Exercise directions: The listing below should be printed exactly, every line of it. Skip the pictures.

Provided data:
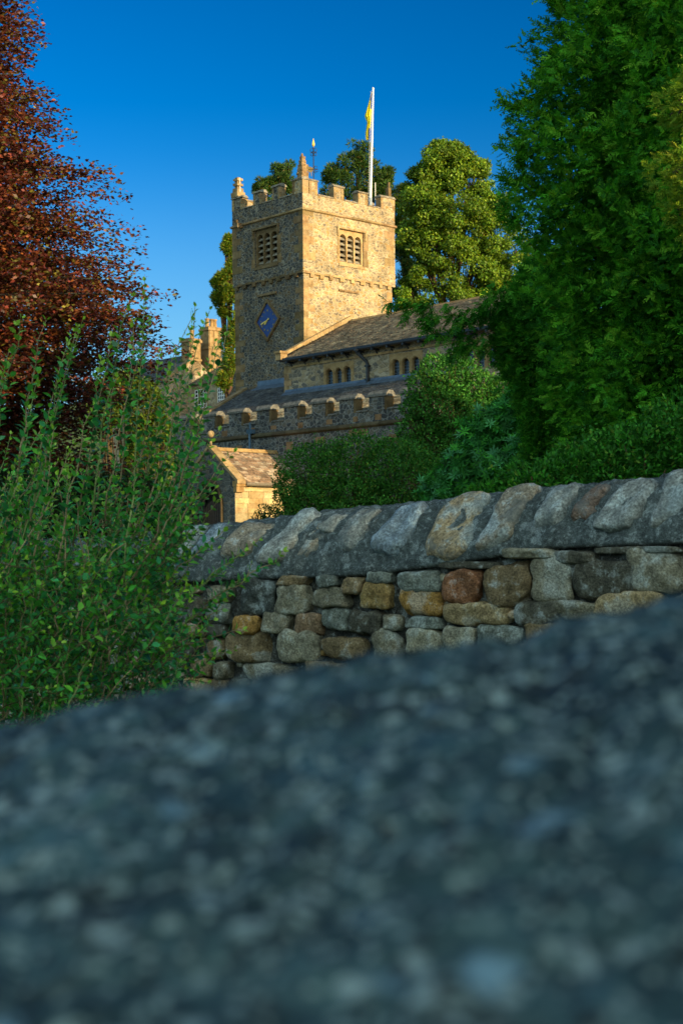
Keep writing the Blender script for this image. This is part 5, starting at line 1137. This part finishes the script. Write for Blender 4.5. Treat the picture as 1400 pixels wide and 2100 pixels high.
        n = max(4, int(L/.031)); s = np.linspace(.06, 1, n)+r.normal(0, .004, n); p = P(s); sz = np.interp(s, [0, .6, .93, 1], [1.0, 1.0, .75, .55])*r.uniform(.85, 1.2)
        a0 = r.uniform(0, 6.28); s2 = np.cross(ax, side)
        for q in (0, 1):
            a = a0+np.arange(n)*(np.pi/2+.12)+q*np.pi+r.normal(0, .3, n); dirs = side*np.cos(a)[:, None]+s2*np.sin(a)[:, None]; op = np.interp(s, [0, .9, 1], [1.05, .9, .42])+r.normal(0, .15, n)
            u = ax*np.cos(op)[:, None]+dirs*np.sin(op)[:, None]; C.append(p+dirs*rad); U.append(u+r.normal(0, .08, (n, 3))); N.append(ax*.9-dirs*.3+r.normal(0, .25, (n, 3))); Ls.append(.041*sz*r.uniform(.75, 1.2, n)); K.append(s)
    C, U, N = (np.concatenate(q) for q in (C, U, N)); Ls = np.concatenate(Ls); K = np.concatenate(K); n = len(C); C = C-L0
    U = unit(U); S = unit(np.cross(N, U)); N2 = np.cross(U, S); Wd = Ls*r.uniform(.52, .66, n); e = lambda a: a[:, None]
    cup = .12
    V = np.stack([C, C+U*e(Ls*.28)+S*e(Wd*.42)+N2*e(Ls*cup*.6), C+U*e(Ls*.62)+S*e(Wd*.46)+N2*e(Ls*cup*.6), C+U*e(Ls)-N2*e(Ls*.08), C+U*e(Ls*.62)-S*e(Wd*.46)+N2*e(Ls*cup*.6), C+U*e(Ls*.28)-S*e(Wd*.42)+N2*e(Ls*cup*.6), C+U*e(Ls*.30), C+U*e(Ls*.64)], 1).reshape(-1, 3)
    b8 = np.arange(n)[:, None]*8; F_ = np.concatenate([b8+np.array([[0, 1, 2, 7]]), b8+np.array([[0, 7, 4, 5]]), b8+np.array([[7, 2, 3, 4]])])
    col = vary(n, [(.12, .48, .07), (.07, .36, .11), (.22, .58, .06), (.035, .17, .05)], [.36, .3, .16, .18], .2); young = np.clip((K-.78)/.2, 0, 1)[:, None]; col = col*(1-young)+np.array([.42, .66, .05])*young
    V = np.asarray(V); link('foliage', quads_mesh('foliage', V, F_, np.repeat(col, 8, 0)), M_leafp, o)
    mb.build('stem', M_bark, o, smooth=True, fix=False); print('privet', n)
M_leafp = leafmat('privet_leaves', .25, .28, .5, (1.1, 1.15, .5))
privet()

Problem solution:
Keep writing the Blender script for this image. This is part 5, starting at line 1137. This part finishes the script. Write for Blender 4.5. Treat the picture as 1400 pixels wide and 2100 pixels high.
        n = max(4, int(L/.031)); s = np.linspace(.06, 1, n)+r.normal(0, .004, n); p = P(s); sz = np.interp(s, [0, .6, .93, 1], [1.0, 1.0, .75, .55])*r.uniform(.85, 1.2)
        a0 = r.uniform(0, 6.28); s2 = np.cross(ax, side)
        for q in (0, 1):
            a = a0+np.arange(n)*(np.pi/2+.12)+q*np.pi+r.normal(0, .3, n); dirs = side*np.cos(a)[:, None]+s2*np.sin(a)[:, None]; op = np.interp(s, [0, .9, 1], [1.05, .9, .42])+r.normal(0, .15, n)
            u = ax*np.cos(op)[:, None]+dirs*np.sin(op)[:, None]; C.append(p+dirs*rad); U.append(u+r.normal(0, .08, (n, 3))); N.append(ax*.9-dirs*.3+r.normal(0, .25, (n, 3))); Ls.append(.041*sz*r.uniform(.75, 1.2, n)); K.append(s)
    C, U, N = (np.concatenate(q) for q in (C, U, N)); Ls = np.concatenate(Ls); K = np.concatenate(K); n = len(C); C = C-L0
    U = unit(U); S = unit(np.cross(N, U)); N2 = np.cross(U, S); Wd = Ls*r.uniform(.52, .66, n); e = lambda a: a[:, None]
    cup = .12
    V = np.stack([C, C+U*e(Ls*.28)+S*e(Wd*.42)+N2*e(Ls*cup*.6), C+U*e(Ls*.62)+S*e(Wd*.46)+N2*e(Ls*cup*.6), C+U*e(Ls)-N2*e(Ls*.08), C+U*e(Ls*.62)-S*e(Wd*.46)+N2*e(Ls*cup*.6), C+U*e(Ls*.28)-S*e(Wd*.42)+N2*e(Ls*cup*.6), C+U*e(Ls*.30), C+U*e(Ls*.64)], 1).reshape(-1, 3)
    b8 = np.arange(n)[:, None]*8; F_ = np.concatenate([b8+np.array([[0, 1, 2, 7]]), b8+np.array([[0, 7, 4, 5]]), b8+np.array([[7, 2, 3, 4]])])
    col = vary(n, [(.12, .48, .07), (.07, .36, .11), (.22, .58, .06), (.035, .17, .05)], [.36, .3, .16, .18], .2); young = np.clip((K-.78)/.2, 0, 1)[:, None]; col = col*(1-young)+np.array([.42, .66, .05])*young
    V = np.asarray(V); link('foliage', quads_mesh('foliage', V, F_, np.repeat(col, 8, 0)), M_leafp, o)
    mb.build('stem', M_bark, o, smooth=True, fix=False); print('privet', n)
M_leafp = leafmat('privet_leaves', .25, .28, .5, (1.1, 1.15, .5))
privet()